>> begin

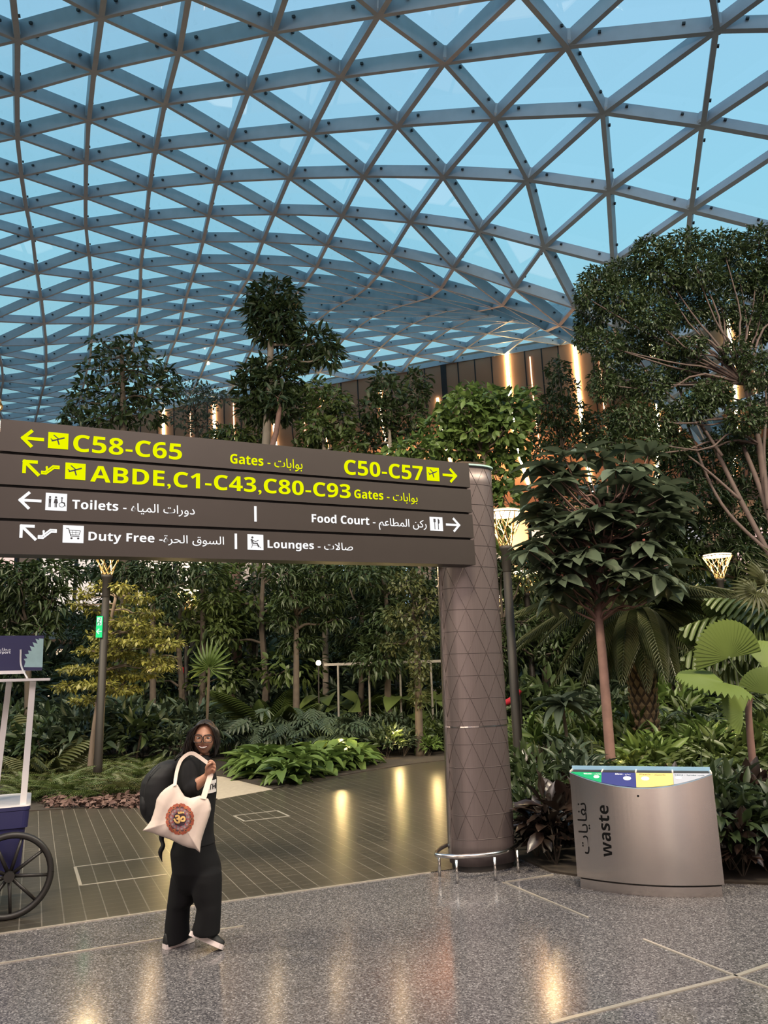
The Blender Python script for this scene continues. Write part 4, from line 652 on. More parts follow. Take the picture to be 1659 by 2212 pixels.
for i in range(34):
    a = 2*math.pi*i*.382+.2; el = [.15, .55, .95, -.05][i % 4]; l = [1.75, 1.9, 1.8, 1.55][i % 4]; L = Leaves(); L.add(DATE, topp+np.array([.12*math.cos(a), .12*math.sin(a), 0]), np.array([math.cos(a), math.sin(a), el]), np.array([0, 0, 1.]), l, l*1.05); L.build('frond', LM['palm'], o)
# fan palms at the right edge
def fan_palm(name, label, Y, stem, leaves, mat, tpl=FAN, cat='palm', bark=M_BARKR):
    b = at(*stem[0], Y); b[2] = 0; o = thing(name, b, label, cat); sp = curve([b]+[at(x, y, Y) for x, y in stem[1:]], 12); g = G(); g.tube(sp, np.linspace(.05, .03, 12), 8); g.build('stem', bark, o, smooth=True)
    for (x, y, r, dx, dz, fx, fy, fz, dy) in leaves:
        c = at(x, y, Y+dy); R = r*scale_at(c); L = Leaves(); L.add(tpl, c, nrm([dx, -.15, dz]), nrm([fx, fy, fz]), R, R); lf = L.build('fan_leaf', mat, o); g = G(); branch(g, sp[-1], c, .010, .008, -.1, 8, 5); g.build('leaf_stalk', M_STEM, lf)
    return o
fan_palm('fan_palm', 'fan palm with big round pleated leaves at the right edge, right of the stout palm', 9.0, [(1622, 1640), (1618, 1560), (1622, 1500)], [(1575, 1421, 84, -.2, .95, .1, -1, .35, 0), (1640, 1432, 62, .75, .35, -.2, -.75, .65, .25), (1565, 1474, 100, -1, .06, .05, -.28, .95, -.2), (1606, 1538, 62, -.72, .6, -.5, -.5, .7, -.3), (1655, 1500, 60, .2, .9, -.6, -.8, .3, -.2), (1680, 1540, 66, .7, .3, -.1, -.8, .6, 0)], LM['fan'])
fan_palm('split_fan_palm', 'palm with split fan leaves at the right edge above the round-leaved fan palm', 9.6, [(1690, 1640), (1690, 1400), (1690, 1300)], [(1650, 1262, 62, -.5, .6, .3, -1, .5, 0), (1632, 1280, 56, -.9, -.3, .2, -.8, .6, -.2), (1700, 1230, 66, .1, 1, 0, -1, .4, 0)], LM['palm'], SPLITFAN)
b = at(1720, 1600, 10.2); b[2] = 0; o = thing('feather_palm', b, 'palm with long arching feather fronds reaching in from the right edge', 'palm'); g = G(); tp = at(1720, 1370, 10.2); g.tube([b, tp], [.09, .06], 10); g.build('trunk', M_BARKD, o, smooth=True)
for dx, dz, l in ((-1, .35, 1.75), (-1, .62, 1.7), (-.8, .05, 1.5), (-.9, 1.0, 1.4), (.8, .5, 1.5), (-.5, .2, 1.4)): L = Leaves(); L.add(FISH, tp, nrm([dx, -.25, dz]), np.array([0, 0, 1.]), l, l*.85); L.build('frond', LM['mid'], o)
# left: golden layered tree, lamplight put into its leaf colour
tree('golden_tree', 'golden layered small tree lit by the left lamp post it grows behind', 'tree', 16.0, [(196, 1640), (205, 1560), (222, 1450), (240, 1340), (250, 1290)], [(180, 1282, 26, 10), (215, 1268, 26, 9), (265, 1270, 30, 10), (300, 1292, 34, 9), (170, 1305, 24, 8), (205, 1318, 26, 8), (250, 1315, 30, 9), (320, 1325, 34, 8), (265, 1345, 44, 9), (330, 1362, 50, 9), (215, 1372, 30, 8), (290, 1385, 54, 9), (360, 1392, 40, 9), (195, 1405, 34, 8), (250, 1412, 52, 9), (325, 1425, 54, 9), (170, 1445, 44, 8), (220, 1446, 50, 9), (290, 1458, 60, 9), (150, 1482, 40, 8), (210, 1478, 50, 8), (265, 1490, 44, 9), (190, 1512, 40, 8), (300, 1350, 30, 10, -.4), (235, 1390, 30, 10, .5), (350, 1440, 40, 8)], T_SMALL, .105, .5, LM['yellow'], M_BARK, 1.0, tr=(.06, .03), flat=1.0, shell=.2)
BT = [('back_tree', 'dark tree mass behind the cart roof at the far left', 20, [(60, 1560), (60, 1350)], [(40, 1250, 60, 34), (110, 1240, 60, 34), (60, 1300, 60, 36), (20, 1340, 40, 40), (110, 1300, 40, 34), (-40, 1260, 60, 60), (30, 1400, 40, 36), (90, 1360, 40, 30)], T_THIN, .26, .26, 'dark', .8),
 ('back_tree', 'dark tree with upswept sprays behind the golden tree, under the sign', 22, [(330, 1560), (330, 1300)], [(330, 1240, 50, 26), (390, 1232, 50, 24), (280, 1235, 40, 20), (360, 1290, 40, 22), (440, 1240, 40, 24)], T_THIN, .24, .26, 'dark', .7),
 ('back_tree', 'grey trunked tree between the left lamps and the twin trunks', 23, [(437, 1520), (438, 1400), (438, 1260)], [(470, 1300, 36, 24), (455, 1235, 40, 20), (480, 1360, 30, 30), (410, 1350, 30, 20)], T_LANCE, .22, .36, 'mid', .8),
 ('back_tree', 'dark evergreen with drooping sprays right of the twin trunks, under the sign', 21, [(640, 1560), (640, 1330)], [(620, 1240, 44, 24), (680, 1240, 50, 26), (640, 1290, 50, 22), (700, 1290, 44, 24), (610, 1340, 30, 20), (665, 1340, 46, 20), (650, 1390, 46, 20), (720, 1340, 30, 18)], T_THIN, .2, .3, 'dark', .95),
 ('back_tree', 'dark evergreen in the middle under the sign with lit shops showing through', 22.5, [(780, 1560), (782, 1340)], [(750, 1238, 40, 16), (810, 1250, 50, 24), (780, 1310, 40, 14), (830, 1310, 46, 20), (760, 1375, 46, 18), (820, 1375, 50, 24), (790, 1415, 50, 18)], T_THIN, .2, .3, 'dark', .85),
 ('back_tree', 'olive green tree with hanging trailers just left of the sign column', 19, [(905, 1560), (900, 1350)], [(880, 1260, 40, 26), (925, 1300, 34, 30), (870, 1330, 44, 24), (915, 1370, 36, 30), (905, 1430, 24, 34), (905, 1490, 22, 40), (850, 1390, 34, 20)], T_SMALL, .12, .5, 'olive', 1.0),
 ('back_tree', 'leafy dark tree just right of the column behind the lamp pair', 21, [(1085, 1560), (1085, 1350)], [(1085, 1200, 30, 30), (1130, 1230, 34, 26), (1080, 1400, 34, 34), (1120, 1350, 36, 26), (1180, 1350, 40, 30), (1200, 1410, 46, 34)], T_LANCE, .2, .36, 'dark', .8),
 ('back_tree', 'dark leafy tree behind the stout palm', 20, [(1450, 1560), (1450, 1400)], [(1420, 1290, 50, 22), (1480, 1290, 40, 24), (1450, 1340, 60, 24), (1330, 1370, 40, 30), (1490, 1400, 50, 30), (1440, 1440, 60, 26)], T_LANCE, .2, .36, 'dark', .8)]
for n_, lab, Y, tk, cl, tpl, l, w, m_, dn in BT: tree(n_, lab, 'tree', Y, tk, cl, tpl, l, w, LM[m_], M_BARKD, dn, 'trees behind the beds', tr=(.12, .07), flat=.9)
# ------------- low plants: prototypes built once, copied along the beds
def proto(name, parts, cat, group, label):
    o = thing(name, (0, 0, -50), label, cat, group); 
    for pn, me in parts: c = bpy.data.objects.new(pn, me); COL.objects.link(c); c.parent = o
    return o
def fern_mesh(n=16, l=.75, mat='mid', tpl=FERN, wf=.9, up0=.2, up1=1.3, nm='fronds'):
    L = Leaves(); a = np.arange(n)*2.4+rng.random(n)*.5; el = rng.uniform(up0, up1, n); d = np.stack([np.cos(a), np.sin(a), el], 1); s = l*(.75+.5*rng.random(n)); L.add(tpl, np.stack([.04*np.cos(a), .04*np.sin(a), np.full(n, .03)], 1), d, np.array([0, 0, 1.]), s, s*wf); return L.mesh(nm, LM[mat])
def rosette_mesh(n=34, l=.36, w=.34, mat='bright', tpl=T_BROAD, h=.35, nm='leaves'):
    L = Leaves(); a = rng.random(n)*6.28; el = rng.uniform(.05, 1.3, n); r = rng.random(n)*.22; p = np.stack([r*np.cos(a), r*np.sin(a), .06+h*rng.random(n)], 1); s = l*(.7+.6*rng.random(n)); L.add(tpl, p, np.stack([np.cos(a), np.sin(a), el-.3], 1), np.array([0, 0, 1.])+rng.normal(size=(n, 3))*.15, s, s*w); return L.mesh(nm, LM[mat])
def stalk_mesh(tpl, n=9, l=.45, w=.9, h=.75, mat='blue', spread=.5):
    L = Leaves(); g = G(); 
    for i in range(n):
        a = i*2.4+rng.random(); r = spread*(.3+.7*rng.random()); z = h*(.55+.5*rng.random()); p = np.array([r*math.cos(a), r*math.sin(a), z]); g.tube(curve([(0, 0, .02), (p[0]*.3, p[1]*.3, z*.6), p], 6), .009, 4); s = l*(.75+.5*rng.random()); L.add(tpl, p, np.array([math.cos(a), math.sin(a), -.35+.4*rng.random()]), np.array([0, 0, 1.])+.3*rng.normal(size=3), s, s*w)
    return [('leaves', L.mesh('leaves', LM[mat])), ('stalks', g.mesh('stalks', M_STEM))]
def dome_mesh(n, l, w, mat, r=(.42, .42, .4), z=.36, tpl=T_LANCE):
    L = Leaves(); d = rdir(n); d[:, 2] = np.abs(d[:, 2])*1.2-.25; p = np.array([0, 0, z])+d*np.array(r)*(.5+.5*rng.random(n))[:, None]; s = l*(.7+.6*rng.random(n)); L.add(tpl, p, d*np.array([1, 1, .6])+rng.normal(size=(n, 3))*.4+np.array([0, 0, .25]), np.array([0, 0, 1.])+.4*rng.normal(size=(n, 3)), s, s*w); g = G(); [g.tube([(0, 0, 0), tuple(np.array([0, 0, z])+rdir(1)[0]*np.array(r)*.6)], .008, 4) for _ in range(5)]; return [('leaves', L.mesh('leaves', LM[mat])), ('stems', g.mesh('stems', M_BARKD))]
class Kind:
    def __init__(s, name, cat, parts_list): s.name = name; s.cat = cat; s.pl = parts_list; s.roots = [None]*len(parts_list); s.i = 0
    def put(s, x, y, rz=None, sc=1., label=None, group=None, z=0.0):
        k = s.i % len(s.pl); s.i += 1; rz = rng.random()*6.28 if rz is None else rz
        if s.roots[k] is None:
            o = proto(s.name, s.pl[k], s.cat, group, label); o.location = (float(x), float(y), z); o.rotation_euler.z = rz; o.scale = (sc, sc, sc); s.roots[k] = o
        else: o = dup(s.roots[k], (x, y, z), rz, sc, label, group)
        o['label'] = label; return o
K_FERN = Kind('fern', 'fern', [[('fronds', fern_mesh())], [('fronds', fern_mesh(20, .68))], [('fronds', fern_mesh(14, .8))]])
K_OFERN = Kind('fern', 'fern', [[('fronds', fern_mesh(18, .7, 'olive'))], [('fronds', fern_mesh(16, .75, 'olive'))]])
K_BROAD = Kind('broad_leaf_plant', 'plant', [[('leaves', rosette_mesh(30, .46, .46))], [('leaves', rosette_mesh(34, .44, .44))]])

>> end

◆ **YOUR INSTRUCTIONS**
Determine the count of lines in the data above with the string "from" in them, and give that count alone.

◆ **EXERCISE OUTPUT**
2